Nonresident Fellow - Baker Institute Center for Energy Studies

Research Affiliate - Center for Collective Intelligence at MIT

On September 30, 2021, President Andrés Manuel López Obrador submitted to the Mexican Congress an initiative to Reform the Mexican Constitution on Energy Matters. The initiative aims to nationalize the energy and the mining sectors, return to a dual monopoly model for hydrocarbons and electricity, and establish government control throughout the supply chain of the energy transition process, including science, research and development, and investment.

The initiative is most explicit regarding the power sector: Existing electricity power generation contracts and permits would be canceled; the independent system operator would become a part of national utility company, Comisión Federal de Electricidad (CFE); the Energy Secretariat would absorb the autonomous regulatory bodies; and state-owned enterprises would become government entities.

In this decade, North America could become energy self-sufficient, a net exporter of crude oil and natural gas, and a dynamic producer of renewable energy sources and critical minerals to support the transition to a low-carbon economy.

The initiative would bestow unlimited power to CFE: It would run the electricity sector, be its arbiter and regulator, establish transmission and distribution tariffs and electricity rates, and drive the pace and shape of the energy transition. Furthermore, CFE would have the authority to determine which previous contracts and permits are legal and define the terms for buying from “recognized” private producers.  The initiative would take effect retroactively, as it would cancel out all contracts and permits, and seriously undermine the rule of law in Mexico.

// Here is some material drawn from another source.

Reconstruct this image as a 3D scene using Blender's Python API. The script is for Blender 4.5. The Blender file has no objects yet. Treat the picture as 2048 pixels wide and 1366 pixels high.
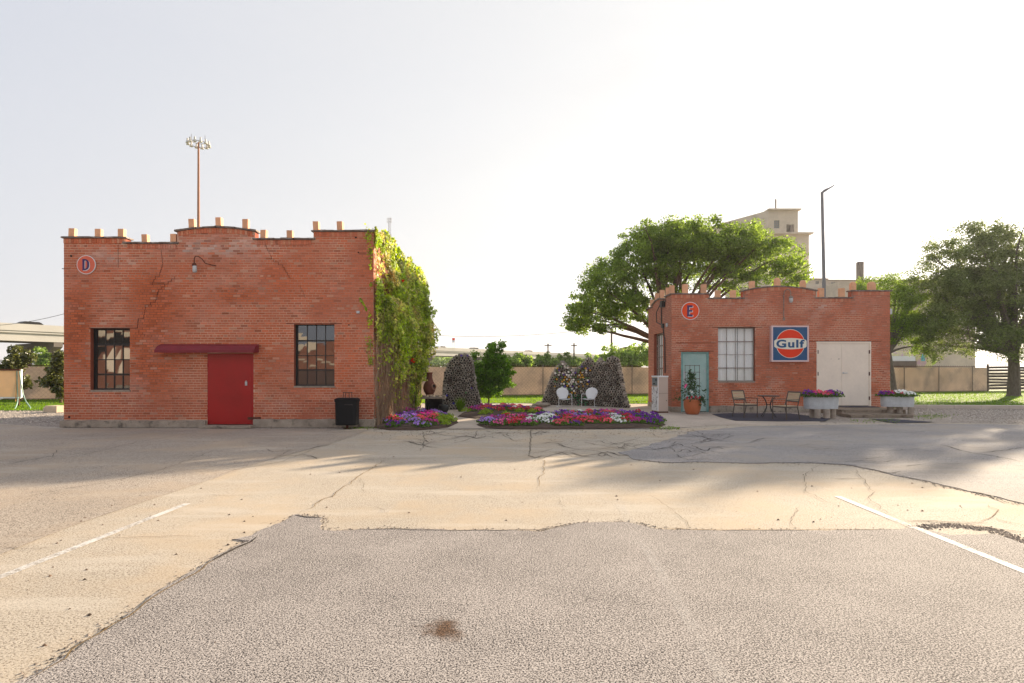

Moreover, the initiative would adversely affect Mexico’s renewable energy development. It would cancel Clean Energy Certificates that support the deployment of clean-energy projects, modify the cost-based rules of the electricity market in favor of inefficient CFE plants, and block combined-cycles and renewable-based private production, which generates at a lower cost than CFE. A central aim of the initiative is to ensure that CFE  burns in its plants the fuel-oil PEMEX produces in its inefficient refining process for which there is no market. Scientists in Mexico and the U.S. have warned that emissions will increase. A recent study by NREL concludes that under different implementation scenarios CO2 emissions could go up between 26.1 percent and 65.2 percent, whereas total production costs would go up between 31.7 percent and 52.5 percent, seriously undermining Mexico’s competitiveness.

Already, Mexico’s compliance with its Paris Climate Agreement commitments is deemed “highly insufficient,” and it is assumed that the country will not reach the goal of generating 35 percent of its electricity from clean-energy sources by 2024. The initiative would put Mexico on a new high-carbon trajectory, setting it apart from its North American partners.

The implications of the energy reform are profound. If approved in its terms and implemented, Mexico’s competitiveness would be compromised as electricity rates would rise and blackouts increase due to supply shortages, putting at risk Mexico’s economic recovery. Investments would not flow into Mexico given the lack of secure supply of clean energy. Companies with net-zero commitments are likely to move operations across the border. The loss of revenue from existing investments and indirect expropriation of plants would have a rippling effect beyond the energy sector for years to come. Mexico would lose a golden opportunity to attract investments in the dynamic supply chain of clean energies.

The bill is currently under consideration by the Mexican Congress. If approved in its current terms, Mexico will de facto forsake its trade and climate agreements. Mexico would be in violation of its free-trade agreements, including Chapters 2, 11, 14, 22, and 24 of USMCA. A major blow to North American integration and recovery.